Little Creams Of Fish With White Wine Sauce Petites Cremes De Poisson Au Vin Blanc

Lightly butter some little fish moulds and sprinkle them alternately with finely chopped truffle and lobster coral; then with a forcing-bag and plain pipe partly till each with fish farce prepared as below; arrange this well round the moulds, leaving a little well or hole in the centre of each cream; this should be made with the finger, which should be occasionally dipped into hot water. Fill up the spaces thus formed with about a teaspoonful of cooked lobster and truffles, or button mushrooms cut up in little dice shapes; cover this over with a little more of the farce, and smooth over the tops with a hot wet knife. Place the moulds in a saute pan on a piece of paper; cover them with boiling fish stock, place the pan on the stove, and let the liquor reboil; then draw the pan to the edge of the stove, cover it over, and poach the creams for about fifteen minutes. When cooked, turn them out, and dish them en couronne on a border of the Fish Farce (see recipe) or potato, and serve with White Wine sauce over. Serve for a fish entree for dinner or luncheon while quite hot.

Farce for Little Creams of Fish

Farce For Little Creams Of Fish

Free from bone and skin ten ounces of scraped fresh haddock, and pound it till smooth, then pound eight ounces of panard; mix these together and season with a little of Marshall's Coralline Pepper, a saltspoonful of salt, and three whole raw eggs; mix up all together into a smooth paste, and rub it through a wire sieve; mix with it a large tablespoonful of cream, and use.

Little Croustades Of Fish Petites Croustades Au Poisson

Rub two ounces of butter into a quarter-pound of fine flour till smooth, mix with it a pinch of salt, a dust of coralline pepper, two raw yolks of eggs, and sufficient cold water to make it into a stiff paste; roll out thinly, and with it line some little croustade cups; prick the paste well at the bottom to prevent it blistering, trim the paste evenly, line it with a buttered paper, fill up with raw rice or any dry grain and bake them till a pretty golden colour; then remove the papers and rice and fill up the centres with the ragout prepared as below, place a little ring of the same paste on the top of each croustade, and use. Serve on a dish-paper, or use for garnishing turbot, salmon, etc, for dinner or luncheon entree.
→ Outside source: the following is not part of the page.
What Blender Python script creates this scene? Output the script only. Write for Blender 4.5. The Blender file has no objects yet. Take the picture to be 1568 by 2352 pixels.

Ragout For Little Croustades Of Fish

Remove the bones from a hen lobster, cut the meat into neat square pieces (or take one bottle of prawns or crayfish), mix with a little cut truffle, button mushrooms, and sauce prepared as below, and use.

Sauce For Croustades

Fry one ounce of butter with half an ounce of arrowroot without browning, mix with one and a half gill of mush-room liquor, a few drops of lemon juice and a tablespoonful of sherry; stir till boiling, tammy, and use.